What Is an Almanac?
An almanac is, essentially, a calendar, usually containing information on tides, the weather, and when the sun and moon rise and set. They’ve been around in various forms since about the 12th century, when ancient Babylonian astronomers tracked and predicted planetary activity.
Almanacs were especially handy in agrarian societies, helping farmers plan around the weather. In 1792, Robert B. Thomas founded The Old Farmer’s Almanac. The Farmers’ Almanac, a separate publication, was first released in 1818. While both include gardening advice, home remedies, astronomical events, recipes, and more, the guides are in fact competitors — and both claim to use time-tested secret methods for forecasting the weather for broad zones across the United States and Canada.

Their Methods Are Secret
The Old Farmer’s Almanac bases its weather forecasts on a formula originally devised by Thomas himself, using a combination of solar activity, climatology (the study of weather patterns), and meteorology (the study of the atmosphere).
It also consults large, long-term weather patterns called teleconnections, the most famous of which are El Niño and La Niña, and looks for patterns in how weather has behaved under similar conditions over a 30-year average. The almanac’s formula, it says, has been refined to incorporate technology and modern science over the years, but has otherwise stayed true to Thomas’ original formulation.
The Farmers’ Almanac, meanwhile, makes weather forecasts based on a formula originally developed in 1818 by founding editor David Young; it relies mainly on changes in the sun’s activity and the moon’s movement, along with tidal patterns and high-altitude winds near the equator. It also uses comparisons to past weather patterns.
Sandi Duncan, an editor at the Farmers’ Almanac, says the forecast is prepared nearly a year ahead of time using a time-intensive manual process. While computers are used to type and organize the information, the core formula still relies heavily on human calculation and input. A mysterious forecaster known only by the pseudonym Caleb Weatherbee serves as the in-house weather prognosticator. His true identity, says the publication, is kept secret in order to protect the proprietary prediction formula.
If this all sounds rather vague, that’s because it is. Both almanacs are tight-lipped about the specifics of their weather prediction systems; The Old Farmer’s Almanac has even claimed to keep their formula locked in a black box at the company’s Dublin, New Hampshire headquarters. Both The Old Farmer’s Almanac and the Farmers’ Almanac claim their predictions are accurate about 80% of the time. But most of us know even short-range weather forecasts can be unreliable, so is that success rate really possible?

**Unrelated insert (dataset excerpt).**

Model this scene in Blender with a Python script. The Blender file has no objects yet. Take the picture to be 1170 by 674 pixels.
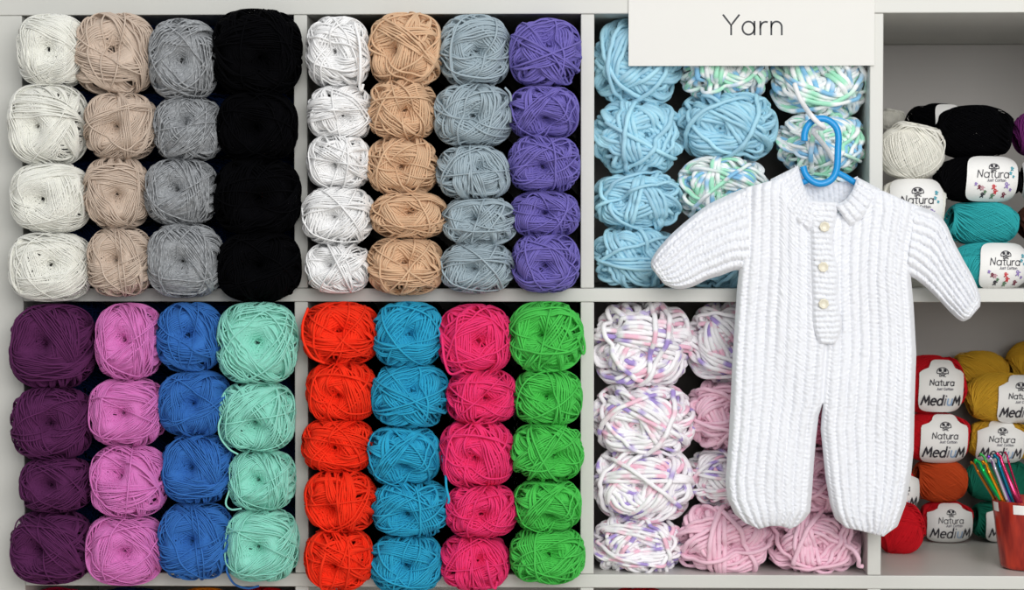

How Almanacs Compare to Modern Meteorology
Almanacs certainly share something in common with modern meteorology — a desire to understand weather patterns and make that information useful for the general public. But a widely cited University of Illinois study estimated the two main almanacs’ accuracy at only about 50%. One reason for this is the vague, generalized nature of the predictions. Rather than precise data, the almanacs tend to offer broad descriptions such as “warm and dry,” “unsettled,” or “average rainfall.” Their forecasts also cover large and geographically diverse areas (such as the Great Lakes and the Midwest) together as one zone.
Modern meteorologists, by comparison, feed real-time data from satellites, ground radar, aircraft, and ocean buoys into complex computer models that simulate how the atmosphere will evolve and how heat, moisture, and pressure move across the planet. These models often develop much more accurate short-term predictions: The National Oceanic and Atmospheric Administration (NOAA) found its five-day forecasts accurate about 90% of the time, and even seven-day forecasts were found to be accurate about 80% of the time.
Even the best forecasts, however, grow fuzzier beyond a week: 10-day forecasts are only right about half the time. The NOAA’s National Weather Service does produce 90-day seasonal outlooks but admits these are vague thanks to the atmosphere’s complexities.
The almanacs’ reliance on historical patterns may also mean a growing mismatch with reality: As climate change disrupts established trends and introduces unprecedented weather events that past data can’t account for, statistical models become increasingly unreliable. Today, this leaves the farmers’ almanacs somewhere between folklore and forecasting, and their value lies more in tradition than precision.